> _PROMPT_: Nothing in the data should change when you return it, but leave the pictures out.

> _DATASET EXCERPT_:

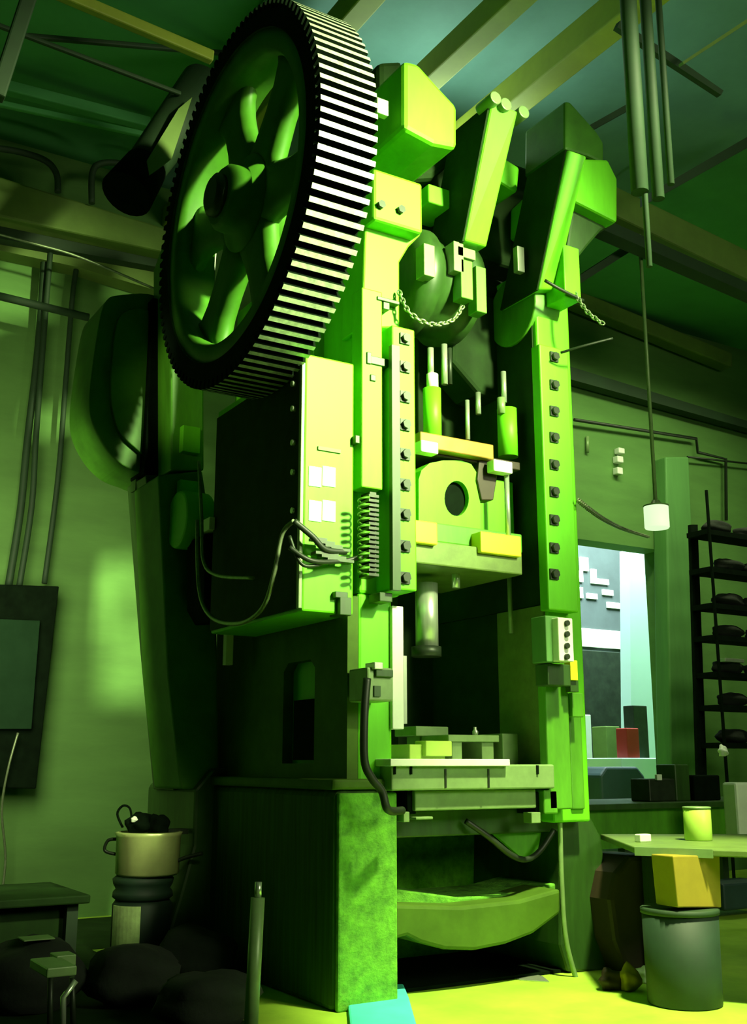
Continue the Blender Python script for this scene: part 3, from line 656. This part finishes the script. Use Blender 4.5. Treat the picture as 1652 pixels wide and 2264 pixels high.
MB().lathe((q.x, q.y, hz(1932)), (0, 0, 1), [(0, 66 * k_), (.015, 71 * k_), (hz(1848) - hz(1932), 72 * k_), (hz(1840) - hz(1932), 76 * k_), (hz(1838) - hz(1932), 68 * k_), (hz(1860) - hz(1932), 67 * k_)], 40).build('body', potm, t)
MB().tube(spline([q + Vector((0, 0, z_)) + _r * (xx * k_) - _f * .02 for xx, z_ in ((68, hz(1900)), (90, hz(1892)), (124, hz(1884)))], 4), 0.012, 8).build('handle', iron, t)
MB().tube(spline([q + Vector((0, 0, z_)) + _r * (xx * k_) for xx, z_ in ((-72, hz(1855)), (-92, hz(1858)), (-98, hz(1880)), (-72, hz(1888)))], 5), 0.011, 8).build('handle', iron, t)
mb = MB(); mb.box(q.x + 40 * k_, q.x + 88 * k_, q.y - .05, q.y + .04, hz(1846), hz(1834)); mb.build('lid_rim', iron, t)
def scrap(dx, y, rx, rz, sd, lab):
    tag(MB().lump(q + Vector((0, 0, hz(y))) + _r * (dx * k_), rx * k_, 26 * k_, rz * k_, sd, .2).build('scrap_piece', black), lab, 'scrap', 'scrap heaped in the pot')
scrap(-22, 1822, 30, 24, 3, 'black lumpy scrap heaped at the left of the pot'); scrap(22, 1826, 22, 26, 5, 'black upright scrap piece at the right of the pot')
tag(MB().tube(spline([q + Vector((0, 0, hz(y))) + _r * (x * k_) for x, y in ((-60, 1830), (-74, 1800), (-62, 1782), (-46, 1788), (-40, 1815))], 5), 0.008, 6).build('bent_wire', black), 'thin bent wire sticking up from the pot', 'wire')
tag(MB().lump(q + Vector((0, 0, hz(1806))) + _r * (-30 * k_) - _f * .07, 8 * k_, 6 * k_, 7 * k_, 8, .15).build('bright_nut', white), 'small bright white nut on the black scrap in the pot', 'nut')

# dark bench and clutter, bottom left
tag(MB().prism([(-1.5, 4.45, 0), (2.5, 4.45, 0), (2.5, 7.85, 0), (3.7, 7.85, 0), (3.7, 9.4, 0), (-1.5, 9.4, 0)], (0, 0, .003)).build('floor_shade_sheet', dark_shade), 'large black sheet added over the floor at lower left as shade', 'mat')  # added dark sheet, paints the unlit floor at lower left
t = thing('low_bench', 'low dark bench along the wall at bottom left', 'bench', atZ(90, 2130, 0.0))
b0 = atZ(-160, 2130, 0); zt_ = atY(60, 1990, 7.0).z
x0_, x1_, z0_, z1_ = R(-120, 1988, 200, 2008, 7.0)
MB().box(x0_, x1_, 7.0, 7.9, z0_, z1_).build('top', dark_shade, t, 0.01)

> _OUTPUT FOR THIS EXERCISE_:
Continue the Blender Python script for this scene: part 3, from line 656. This part finishes the script. Use Blender 4.5. Treat the picture as 1652 pixels wide and 2264 pixels high.
MB().lathe((q.x, q.y, hz(1932)), (0, 0, 1), [(0, 66 * k_), (.015, 71 * k_), (hz(1848) - hz(1932), 72 * k_), (hz(1840) - hz(1932), 76 * k_), (hz(1838) - hz(1932), 68 * k_), (hz(1860) - hz(1932), 67 * k_)], 40).build('body', potm, t)
MB().tube(spline([q + Vector((0, 0, z_)) + _r * (xx * k_) - _f * .02 for xx, z_ in ((68, hz(1900)), (90, hz(1892)), (124, hz(1884)))], 4), 0.012, 8).build('handle', iron, t)
MB().tube(spline([q + Vector((0, 0, z_)) + _r * (xx * k_) for xx, z_ in ((-72, hz(1855)), (-92, hz(1858)), (-98, hz(1880)), (-72, hz(1888)))], 5), 0.011, 8).build('handle', iron, t)
mb = MB(); mb.box(q.x + 40 * k_, q.x + 88 * k_, q.y - .05, q.y + .04, hz(1846), hz(1834)); mb.build('lid_rim', iron, t)
def scrap(dx, y, rx, rz, sd, lab):
    tag(MB().lump(q + Vector((0, 0, hz(y))) + _r * (dx * k_), rx * k_, 26 * k_, rz * k_, sd, .2).build('scrap_piece', black), lab, 'scrap', 'scrap heaped in the pot')
scrap(-22, 1822, 30, 24, 3, 'black lumpy scrap heaped at the left of the pot'); scrap(22, 1826, 22, 26, 5, 'black upright scrap piece at the right of the pot')
tag(MB().tube(spline([q + Vector((0, 0, hz(y))) + _r * (x * k_) for x, y in ((-60, 1830), (-74, 1800), (-62, 1782), (-46, 1788), (-40, 1815))], 5), 0.008, 6).build('bent_wire', black), 'thin bent wire sticking up from the pot', 'wire')
tag(MB().lump(q + Vector((0, 0, hz(1806))) + _r * (-30 * k_) - _f * .07, 8 * k_, 6 * k_, 7 * k_, 8, .15).build('bright_nut', white), 'small bright white nut on the black scrap in the pot', 'nut')

# dark bench and clutter, bottom left
tag(MB().prism([(-1.5, 4.45, 0), (2.5, 4.45, 0), (2.5, 7.85, 0), (3.7, 7.85, 0), (3.7, 9.4, 0), (-1.5, 9.4, 0)], (0, 0, .003)).build('floor_shade_sheet', dark_shade), 'large black sheet added over the floor at lower left as shade', 'mat')  # added dark sheet, paints the unlit floor at lower left
t = thing('low_bench', 'low dark bench along the wall at bottom left', 'bench', atZ(90, 2130, 0.0))
b0 = atZ(-160, 2130, 0); zt_ = atY(60, 1990, 7.0).z
x0_, x1_, z0_, z1_ = R(-120, 1988, 200, 2008, 7.0)
MB().box(x0_, x1_, 7.0, 7.9, z0_, z1_).build('top', dark_shade, t, 0.01)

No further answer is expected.